Эти люди отождествляют объект с тем, что находится в причинной или какой-либо другой связи с ним. Подобные отождествления прямо приводят к смешению философского и естественнонаучного методов изучения. Физика, химия или биология могут не только открывать объекты, о которых мы не имели ни малейшего представления в нашем донаучном познании, например железы, бактерии или космические лучи, но также и показывать нам, что определенные вещи, казавшиеся нашему наивному восприятию совершенно отличными друг от друга, на самом деле подобны друг другу.

Несмотря на всю законность этого метода редукции для науки и ее собственных, специальных объектов и познавательных целей, он неприменим к философским объектам и бесполезен для целей философского познания. Философия никогда не откроет ничего совершенно отличного от дофилософского знания. Она не сможет доказать, что две столь различные реальности, как познание и воля, фактически являются одним и тем же или что справедливость на самом деле представляет собой не что иное, как результат озлобленности слабых и посредственных. Утверждение о том, что некто считающий себя справедливым фактически движим лишь ressentiment (чувством скрытой зависти), может иметь совершенно разумные основания; однако абсурдно утверждать, что справедливость в действительности является лишь завистью слабых. Если даже предположить, что в этом мире нет истинной справедливости, то все равно абсурдно утверждать, что справедливость как таковая является изобретением слабых для того, чтобы подчинить себе сильных. Первое утверждение может быть истинным или ложным, второе является просто бессмысленным.

Существенно необходимые данности и субъективные впечатления

Повторим то, что уже сказали выше: мы серьезно относимся к непосредственно данному. Глубоко заблуждаются те, кто думает, что мы должны заранее принять, что все данное нам в опыте представляет собой чисто субъективное впечатление или в лучшем случае простое явление, отличающееся очевидно от истинной, объективной сущности соответствующего объекта. Тот факт, что нечто доступно нашему непосредственному опыту, еще никоим образом не говорит лишь о субъективной значимости этой данности.

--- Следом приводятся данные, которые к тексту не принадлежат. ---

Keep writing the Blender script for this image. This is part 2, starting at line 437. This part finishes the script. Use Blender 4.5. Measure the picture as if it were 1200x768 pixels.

Мы должны выяснить здесь истинный характер чисто субъективного впечатления, т. е. сущности, не имеющей иного способа существования, кроме как являться содержанием сознания, быть чистым представлением, к которому действительно применима формула esse est percipi (быть — значит быть воспринимаемым). Например, чистой видимостью является объект, «бытие» которого фактически представляет собой не что иное, как его «восприятие». Это прежде всего относится к содержанию нашего сознания физических объектов, которые впоследствии оказываются чистой видимостью и не существуют в окружающем нас реальном мире: чистой видимостью, например, является Фата-Моргана, приснившаяся нам гора или кажущаяся сломанной погруженная в воду палка. Во-вторых, это относится к любому выдуманному объекту: кентавру, дракону, горе из золота, ко всему, что считается существующим, хотя на самом деле не существует, или является чистой выдумкой и только так и воспринимается.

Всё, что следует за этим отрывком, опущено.